The king noted that the President is aiming for peace across the whole region, which “doesn’t happen unless the Palestinians have a future.”
However, he warned that the “devil was in the detail” of the sprawling Trump-mediated agreement. He also stressed the absolute necessity for the US President to remain personally and deeply engaged once the Gaza ceasefire is fully implemented, to ensure the momentum toward a political solution is not lost.
On the question of Hamas and its willingness to hand over governance of Gaza to an independent Palestinian body—a requirement of the ceasefire deal—King Abdullah was somewhat reassured, saying that Qatar and Egypt, who are working closely with the militant group, “feel very, very optimistic that they will abide by that.”
A Legacy on the Line
The King, who signed a peace treaty with Israel in 1994, admitted his distrust of Prime Minister Netanyahu, stating he does not “trust a thing he says.” However, he maintains a belief that there are other Israelis with whom Arab leaders can work to achieve lasting peace.
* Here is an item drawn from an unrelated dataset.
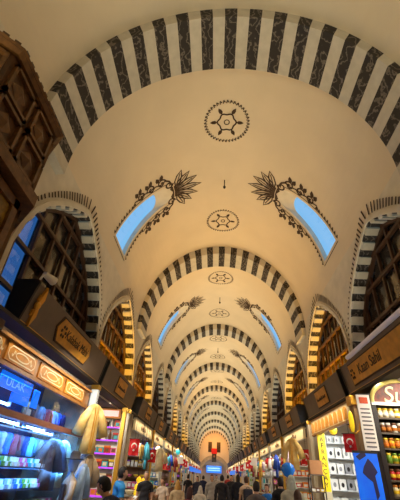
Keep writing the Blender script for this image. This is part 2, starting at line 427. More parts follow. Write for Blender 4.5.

With more than 50% of Jordan’s population being of Palestinian descent, the issue is not just geopolitical but internal. Asked if he believes he will see a final peace agreement with a Palestinian state in his lifetime, King Abdullah’s response was deeply personal and resolute.
“I have to, because the alternative would mean probably the end of the region,” he said, invoking his late father, King Hussein, who sought peace for his own children and grandchildren.
“I have two grandchildren; they deserve that peace. How awful would it be for them to grow up to say the same thing that my father said years ago? And I think that’s what galvanises me and many of us in the region, that peace is the only option.”
The summit attempts to translate the ceasefire momentum into a lasting political arrangement, but with over 67,000 people killed in Gaza since the war began and key players still fundamentally opposed on the two-state solution, the stakes for the entire region have never been higher.